DATASET SECTION

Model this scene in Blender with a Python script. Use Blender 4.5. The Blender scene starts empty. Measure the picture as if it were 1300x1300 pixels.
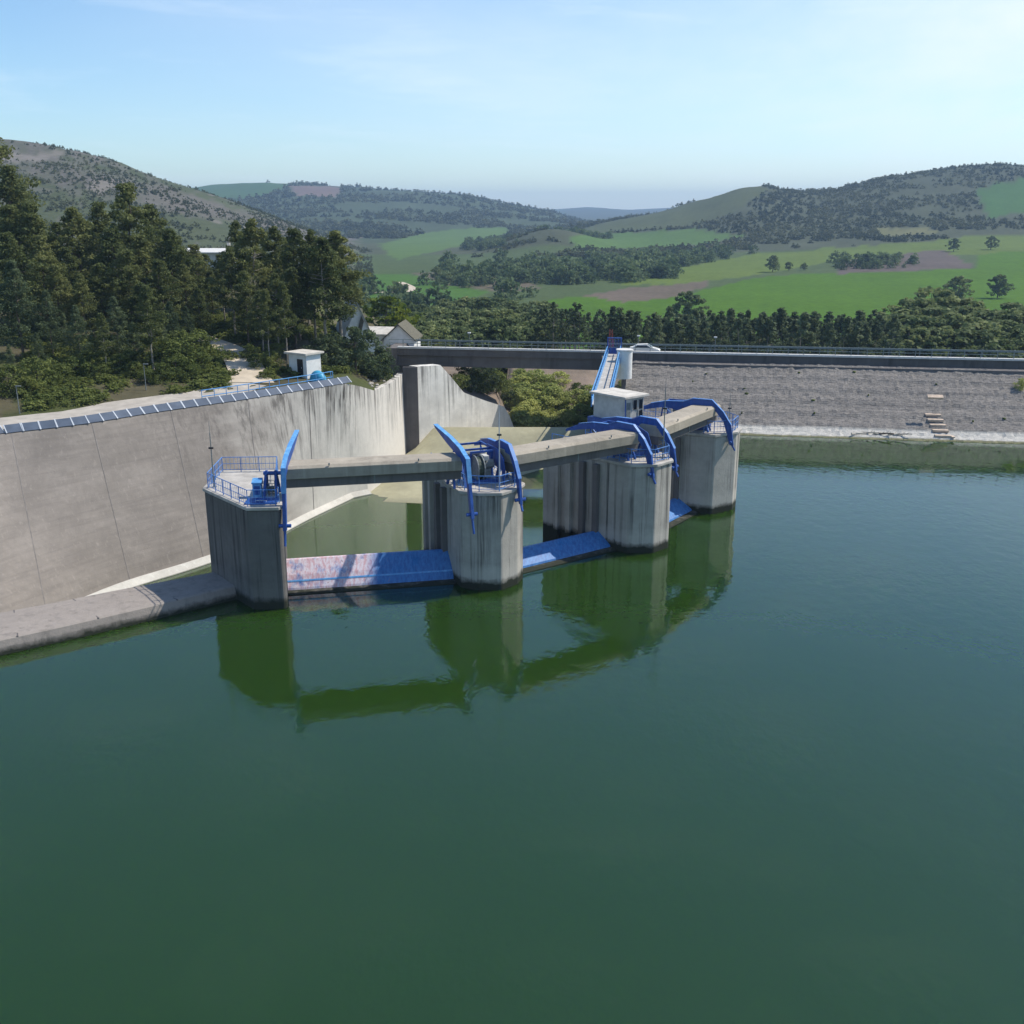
import bpy, bmesh, math, random
import numpy as np
from mathutils import Vector, Matrix, noise
R = math.radians
sc = bpy.context.scene
COL = sc.collection
random.seed(7)

# ------------------------------------------------------------------ survey helpers
F = 1300.0; PITCH = R(16.5); CP, SP = math.cos(PITCH), math.sin(PITCH); H = 26.0
def ray(px, py):
    u = (px-650)/F; v = (py-650)/F
    return u, CP-v*SP, -SP-v*CP
def at(px, py, z):
    a, b, g = ray(px, py); t = (z-H)/g
    return Vector((a*t, b*t, z))
def atY(px, py, Y):
    a, b, g = ray(px, py); t = Y/b
    return Vector((a*t, Y, H+g*t))
def proj(X, Y, Z):
    d = Y*CP+(H-Z)*SP
    return 650+F*X/d, 650-F*(Y*SP-(H-Z)*CP)/d
def zy(py, Y, px=650): return atY(px, py, Y).z
def lerp(a, b, t): return a+(b-a)*t
def sstep(a, b, x):
    t = min(1, max(0, (x-a)/(b-a))); return t*t*(3-2*t)
def interp(tab, x):
    if x <= tab[0][0]: return tab[0][1]
    for (x0, y0), (x1, y1) in zip(tab, tab[1:]):
        if x <= x1: return y0+(y1-y0)*(x-x0)/(x1-x0)
    return tab[-1][1]

# ------------------------------------------------------------------ object helpers
def tag(o, label=None, cat=None, group=None, kind=None):
    if label: o['label'] = label
    if cat: o['category'] = cat
    if group: o['group'] = group
    if kind: o['kind'] = kind
    return o
def empty(name, loc=(0, 0, 0), rz=0, parent=None):
    o = bpy.data.objects.new(name, None); COL.objects.link(o)
    o.location = loc; o.rotation_euler = (0, 0, rz); o.empty_display_size = .3
    if parent: o.parent = parent
    return o
def copy_tree(o, parent=None):
    c = o.copy(); COL.objects.link(c); c.parent = parent
    for ch in list(o.children): copy_tree(ch, c)
    return c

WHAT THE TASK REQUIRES
Omit any images, then output the listing exactly.

EXERCISE ANSWER
Model this scene in Blender with a Python script. Use Blender 4.5. The Blender scene starts empty. Measure the picture as if it were 1300x1300 pixels.
import bpy, bmesh, math, random
import numpy as np
from mathutils import Vector, Matrix, noise
R = math.radians
sc = bpy.context.scene
COL = sc.collection
random.seed(7)

# ------------------------------------------------------------------ survey helpers
F = 1300.0; PITCH = R(16.5); CP, SP = math.cos(PITCH), math.sin(PITCH); H = 26.0
def ray(px, py):
    u = (px-650)/F; v = (py-650)/F
    return u, CP-v*SP, -SP-v*CP
def at(px, py, z):
    a, b, g = ray(px, py); t = (z-H)/g
    return Vector((a*t, b*t, z))
def atY(px, py, Y):
    a, b, g = ray(px, py); t = Y/b
    return Vector((a*t, Y, H+g*t))
def proj(X, Y, Z):
    d = Y*CP+(H-Z)*SP
    return 650+F*X/d, 650-F*(Y*SP-(H-Z)*CP)/d
def zy(py, Y, px=650): return atY(px, py, Y).z
def lerp(a, b, t): return a+(b-a)*t
def sstep(a, b, x):
    t = min(1, max(0, (x-a)/(b-a))); return t*t*(3-2*t)
def interp(tab, x):
    if x <= tab[0][0]: return tab[0][1]
    for (x0, y0), (x1, y1) in zip(tab, tab[1:]):
        if x <= x1: return y0+(y1-y0)*(x-x0)/(x1-x0)
    return tab[-1][1]

# ------------------------------------------------------------------ object helpers
def tag(o, label=None, cat=None, group=None, kind=None):
    if label: o['label'] = label
    if cat: o['category'] = cat
    if group: o['group'] = group
    if kind: o['kind'] = kind
    return o
def empty(name, loc=(0, 0, 0), rz=0, parent=None):
    o = bpy.data.objects.new(name, None); COL.objects.link(o)
    o.location = loc; o.rotation_euler = (0, 0, rz); o.empty_display_size = .3
    if parent: o.parent = parent
    return o
def copy_tree(o, parent=None):
    c = o.copy(); COL.objects.link(c); c.parent = parent
    for ch in list(o.children): copy_tree(ch, c)
    return c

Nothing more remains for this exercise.